Nella chiesa e il chiostro di San Giuliano con la facciata nella parte terminale di via dei Crociferi, Vaccarini si misura ancora con un’ edificio a pianta centrale. A differenza della Badia di Sant’Agata, impostata su un quadrato centrale, Vaccarini sperimenta nella chiesa di San Giuliano una struttura planimetrica organizzata su un ottagono allungato. Sull’asse longitudinale l’ingresso e il presbiterio sono raccordati alle pareti da archi ellittici (fig.17), mentre sull’asse trasversale le due cappelle sono tracciate con pianta circolare, leggermente schiacciata.

Fig.17 Chiesa di San Giuliano, interno

Al volume della navata ellittica si appoggia la facciata convessa, che, trasgredendo le regole del decorativismo barocco del primo ‘700, è improntata ad una nuova razionalità che annuncia l’età del classicismo e dei lumi. Vaccarini, nascondendo il volume dell’aula, alzò la parte centrale della facciata su due ordini ed inserì  al centro del secondo ordine un falso balcone, quasi fosse la tribuna di un’architettura civile; la chiesa così invade al “teatro” dello spazio urbano di via dei Crociferi (18).

Fig.18 Chiesa di San Giuliano

Una cancellata la separa la chiesa di San Giuliano dalla antica strada; come negli altri edifici sacri la cancellata assolve ad un ruolo rilevante; essa non solo impedisce l’accesso alla chiesa, ma protegge l’immagine stessa dell’edificio, un po’ come fanno le cornici dei quadri.

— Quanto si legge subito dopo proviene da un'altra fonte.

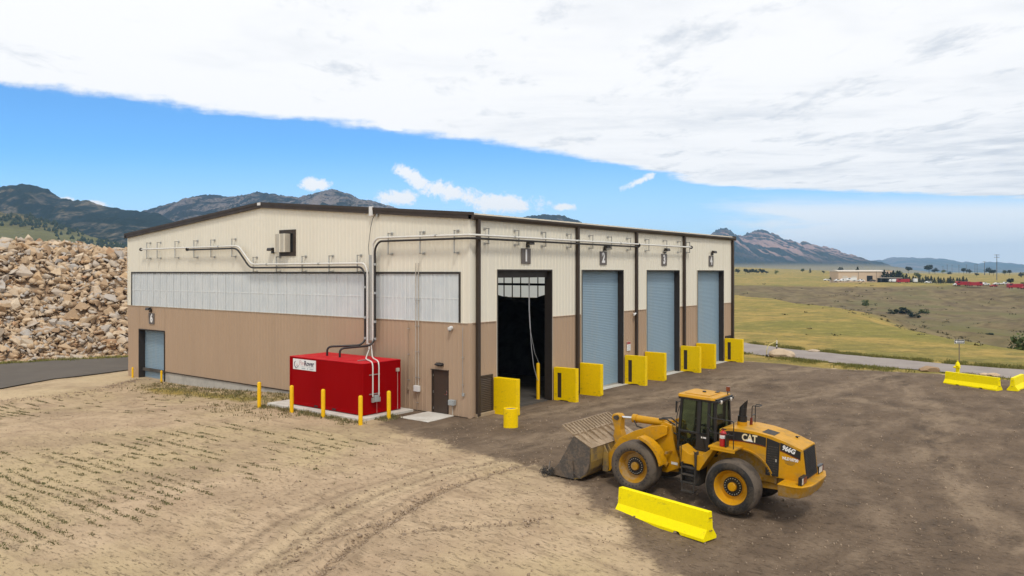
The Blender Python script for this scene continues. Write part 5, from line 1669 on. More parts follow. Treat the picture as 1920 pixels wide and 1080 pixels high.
# rear grille
m = MB(); m.prism([(-3.46, 2.06), (-3.61, 1.24), (-3.56, 1.2), (-3.40, 2.04)], 'y', -0.70, 0.70); LP(m, 'grille_back', blackp, hood)
gs = math.atan2(0.15, 0.82)
for k in range(18):
    f_ = (k + 0.5) / 18
    x_ = -3.462 - 0.15 * f_; z_ = 2.05 - 0.80 * f_
    m = MB(); m.obox((x_ - 0.012, 0, z_), (0.03, 1.38, 0.012), Matrix.Rotation(R(25), 3, 'Y')); LP(m, 'grille_slat', blackd, hood)
for s in (1, -1):
    m = MB(); m.prism([(-3.44, 2.08), (-3.62, 1.18), (-3.50, 1.18), (-3.36, 2.06)], 'y', s * 0.70, s * 0.80)
    LP(m, 'grille_frame', catyel, hood, bevel=0.01)
# hood-top screen, cap and air intake
m = MB(); m.prism([(-2.25, -0.05), (-2.62, -0.05), (-2.62, 0.62), (-2.25, 0.62)], 'z', 2.30, 2.31)
m.v = [(p[0], p[1], top_z(p[0]) + (0.006 if p[2] > 2.305 else -0.01)) for p in m.v]; LP(m, 'top_screen', blackd, hood)
m = MB(); m.cyl((-3.05, -0.35, 2.22), (-3.05, -0.35, 2.27), 0.035, 10); m.box(-3.12, -3.02, -0.39, -0.31, 2.262, 2.275); LP(m, 'hood_latch', blackp, hood)
# exhaust stack
m = MB(); m.cyl((-1.44, 0.05, 2.40), (-1.44, 0.05, 2.52), 0.16, 20); LP(m, 'stack_base', catyel, auto=40)
m = MB(); m.cyl((-1.44, 0.05, 2.52), (-1.44, 0.05, 2.70), 0.15, 20); m.cyl((-1.44, 0.05, 2.70), (-1.45, 0.05, 2.95), 0.12, 20); stk = LP(m, 'exhaust_stack', blackp, auto=40)
m = MB()
ring0 = []; ring1 = []
for k in range(20):
    an = 2 * math.pi * k / 20
    x_ = 0.12 * math.cos(an); y_ = 0.12 * math.sin(an)
    ring0.append((-1.45 + x_, 0.05 + y_, 2.95)); ring1.append((-1.47 + x_ * 1.05, 0.05 + y_, 3.08 - 1.0 * x_))
m.add(ring0 + ring1, [(k, (k + 1) % 20, 20 + (k + 1) % 20, 20 + k) for k in range(20)]); LP(m, 'stack_pipe', blackp, stk, smooth=True)
m = MB(); m.tube(arc_path([(-1.62, -0.35, 2.38), (-1.62, -0.35, 2.98), (-1.84, -0.35, 2.99), (-1.84, -0.7, 2.99), (-1.62, -0.7, 2.98), (-1.62, -0.7, 2.38)], 0.05, 3), 0.016, 6); m.tube([(-1.62, -0.35, 2.68), (-1.62, -0.7, 2.68)], 0.014, 6); LP(m, 'rear_handrail', blackp)
m = MB(); m.cyl((-1.66, -0.2, 2.40), (-1.66, -0.2, 2.55), 0.05, 10); m.cyl((-1.66, -0.2, 2.55), (-1.66, -0.2, 2.64), 0.04, 10); LP(m, 'precleaner', lampred, auto=40)
# counterweight bumper
plan = [(-3.02, 0.55), (-3.02, 1.26), (-3.45, 1.26), (-3.72, 1.16), (-4.03, 0.72), (-4.10, 0.40), (-4.10, -0.40), (-4.03, -0.72), (-3.72, -1.16), (-3.45, -1.26), (-3.02, -1.26), (-3.02, -0.55)]
m = MB(); m.prism(plan, 'z', 0.80, 1.13)
m.v = [((p[0] + 3.02) * (0.78 if p[2] < 1 else 1) - 3.02, p[1] * (0.94 if p[2] < 1 else 1), p[2]) for p in m.v]
cw = LP(m, 'counterweight', catyel_d, bevel=0.03)
m = MB(); m.prism([(p[0] - 0.015 if p[0] < -3.1 else p[0], p[1] * 1.01) for p in plan], 'z', 1.131, 1.165); LP(m, 'top_plate', catyel, cw, bevel=0.012)
for s in (1, -1):
    m = MB(); m.box(-3.66, -3.50, s * 0.93 - 0.13, s * 0.93 + 0.13, 1.166, 1.40); tl = LP(m, 'tail_lamp', blackp, bevel=0.012)
    m = MB(); m.box(-3.675, -3.661, s * 0.93 - 0.11, s * 0.93 - 0.005, 1.20, 1.37); LP(m, 'lens', lampred, tl)
    m = MB(); m.box(-3.675, -3.661, s * 0.93 + 0.005, s * 0.93 + 0.11, 1.20, 1.37); LP(m, 'lens', lampwhite, tl)
# cab
m = MB(); m.prism([(0.62, 1.42), (0.55, 1.52), (-0.92, 1.52), (-0.92, 1.42)], 'y', -0.76, 0.76); LP(m, 'cab_floor', blackp)
m = MB()
zt = 3.13
def post(x0b, x0t, y_, wx, wy): 
    s_ = 1 if y_ > 0 else -1
    m.add([(x0b - wx / 2, y_ - wy / 2, 1.5), (x0b + wx / 2, y_ - wy / 2, 1.5), (x0b + wx / 2, y_ + wy / 2, 1.5), (x0b - wx / 2, y_ + wy / 2, 1.5),
           (x0t - wx / 2, y_ * 0.955 - wy / 2, zt), (x0t + wx / 2, y_ * 0.955 - wy / 2, zt), (x0t + wx / 2, y_ * 0.955 + wy / 2, zt), (x0t - wx / 2, y_ * 0.955 + wy / 2, zt)],
          [(0, 3, 2, 1), (4, 5, 6, 7), (0, 1, 5, 4), (1, 2, 6, 5), (2, 3, 7, 6), (3, 0, 4, 7)])
for s in (1, -1):
    post(0.56, 0.47, s * 0.73, 0.10, 0.09); post(-0.23, -0.24, s * 0.73, 0.16, 0.08); post(-0.62, -0.62, s * 0.73, 0.12, 0.09); post(-0.90, -0.80, s * 0.66, 0.09, 0.10)
m.box(-0.93, 0.6, -0.76, 0.76, 3.06, 3.13)
for s in (1, -1):
    m.box(-0.62, 0.55, s * 0.70, s * 0.765, 2.02, 2.09); m.box(-0.9, 0.6, s * 0.70, s * 0.77, 1.5, 1.60)
    m.box(-0.62, -0.22, s * 0.71, s * 0.765, 1.6, 2.09)
m.box(-0.93, -0.88, -0.72, 0.72, 1.5, 2.15)
m.box(0.56, 0.61, -0.72, 0.72, 1.5, 1.62)
cab = LP(m, 'cab_frame', blackp, bevel=0.012)
def pane(vs_, name='pane'):
    m_ = MB(); n_ = len(vs_); m_.add(vs_, [tuple(range(n_))]); return LP(m_, name, glass, cab)
for s in (1, -1):
    y_ = s * 0.735; yt = s * 0.70
    pane([(0.52, y_, 2.09), (-0.16, y_, 2.09), (-0.17, yt, 3.06), (0.43, yt, 3.06)])
    pane([(0.52, y_, 1.60), (-0.16, y_, 1.60), (-0.16, y_, 2.02), (0.52, y_, 2.02)])
    pane([(-0.31, y_, 2.09), (-0.57, y_, 2.09), (-0.57, yt, 3.06), (-0.31, yt, 3.06)])
    pane([(-0.68, y_, 2.0), (-0.87, s * 0.68, 2.0), (-0.79, s * 0.64, 3.06), (-0.67, yt, 3.06)])
pane([(0.585, 0.70, 1.62), (0.585, -0.70, 1.62), (0.49, -0.67, 3.06), (0.49, 0.67, 3.06)])
pane([(-0.905, 0.64, 2.15), (-0.905, -0.64, 2.15), (-0.82, -0.61, 3.06), (-0.82, 0.61, 3.06)])
m = MB(); m.prism([(0.66, -0.70), (0.66, 0.70), (0.56, 0.82), (-0.72, 0.82), (-0.86, 0.72), (-0.86, -0.72), (-0.72, -0.82), (0.56, -0.82)], 'z', 3.132, 3.22)
m.v = [(p[0] * (0.97 if p[2] > 3.2 else 1), p[1] * (0.96 if p[2] > 3.2 else 1), p[2]) for p in m.v]
roof = LP(m, 'cab_roof', catyel, bevel=0.02)
m = MB(); m.box(-0.55, 0.45, -0.55, 0.55, 3.22, 3.24); LP(m, 'roof_panel', catyel, roof, bevel=0.008)
m = MB(); m.cyl((-0.05, -0.1, 3.24), (-0.05, -0.1, 3.275), 0.07, 12); m.box(-0.5, -0.38, -0.5, -0.3, 3.24, 3.26); LP(m, 'roof_vent', blackp, roof)
m = MB(); m.box(-0.90, -0.78, -0.72, 0.72, 3.07, 3.18); LP(m, 'roof_rear_trim', blackp, roof)
m = MB()
for y_ in (0.45, -0.45): m.cyl((-0.90, y_, 3.08), (-0.95, y_, 3.07), 0.06, 12)
LP(m, 'work_lamp', lampwhite, roof)
m = MB(); m.cyl((-0.83, -0.45, 3.15), (-0.83, -0.45, 3.32), 0.02, 8); bc = LP(m, 'beacon_bracket', blackp)
m = MB(); m.cyl((-0.83, -0.45, 3.32), (-0.83, -0.45, 3.46), 0.065, 14); LP(m, 'beacon', pmat('amber_lens', (0.20, 0.045, 0.015), 0.25, var=0.05), bc, auto=40)
# inside the cab
m = MB(); m.box(-0.72, -0.25, -0.26, 0.26, 1.80, 1.95); m.prism([(-0.75, 1.92), (-0.60, 1.92), (-0.68, 2.62), (-0.80, 2.62)], 'y', -0.25, 0.25); m.box(-0.6, -0.35, -0.15, 0.15, 1.52, 1.8); LP(m, 'seat', blackd, cab, bevel=0.03)
m = MB(); m.bar((0.42, 0, 1.52), (0.18, 0, 2.18), 0.12, 0.10); LP(m, 'steering_column', blackd, cab)
m = MB(); pts = [(0.16 + 0.10 * math.cos(a_) * 0.55, 0.20 * math.sin(a_), 2.22 + 0.16 * math.cos(a_)) for a_ in np.linspace(0, 2 * math.pi, 22)]; m.tube(pts, 0.017, 6); LP(m, 'steering_wheel', blackp, cab)
m = MB(); m.box(-0.55, 0.1, -0.55, -0.33, 1.52, 2.0); m.cyl((0.0, -0.44, 2.0), (0.03, -0.44, 2.2), 0.02, 6); LP(m, 'console', blackd, cab, bevel=0.02)
m = MB(); m.tube([(0.58, 0.78, 1.75), (0.60, 0.84, 2.1), (0.60, 0.84, 2.5), (0.52, 0.80, 2.85)], 0.014, 6); LP(m, 'door_handrail', blackp, cab); m = MB(); m.tube([(-0.52, 0.80, 1.62), (-0.45, 0.83, 2.0), (-0.42, 0.80, 2.35)], 0.012, 6); LP(m, 'door_handrail', blackp, cab)
m = MB(); m.box(0.60, 0.66, 0.82, 0.86, 2.62, 2.98); m.bar((0.5, 0.74, 3.0), (0.63, 0.84, 2.92), 0.02, 0.02); LP(m, 'mirror', blackp, cab)
m = MB(); m.box(-0.56, -0.36, 0.766, 0.77, 1.93, 1.98); LP(m, 'door_label', signwhite, cab)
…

Vaccarini conferma a via dei Crociferi il chiaro salto di qualità delle sue architetture rispetto a quelle dei suoi predecessori catanesi, quando la forma della città tendeva scivolare

“verso l’involuzione di forme che gradatamente si svuotano e diventano decorative, chiedono al brulichio degli ornati una giustificazione che non sanno più trarre o sviluppare dalla funzionalità dell’elemento architettonico”,

come noterà Cesare Brandi in Sicilia mia.

La sua coscienza formale impedirà ogni slittamento della forma architettonica verso l’ornato, distaccandosi così dalla deriva provincialista dove deviò, allo scadere del secolo, gran parte del barocco siciliano.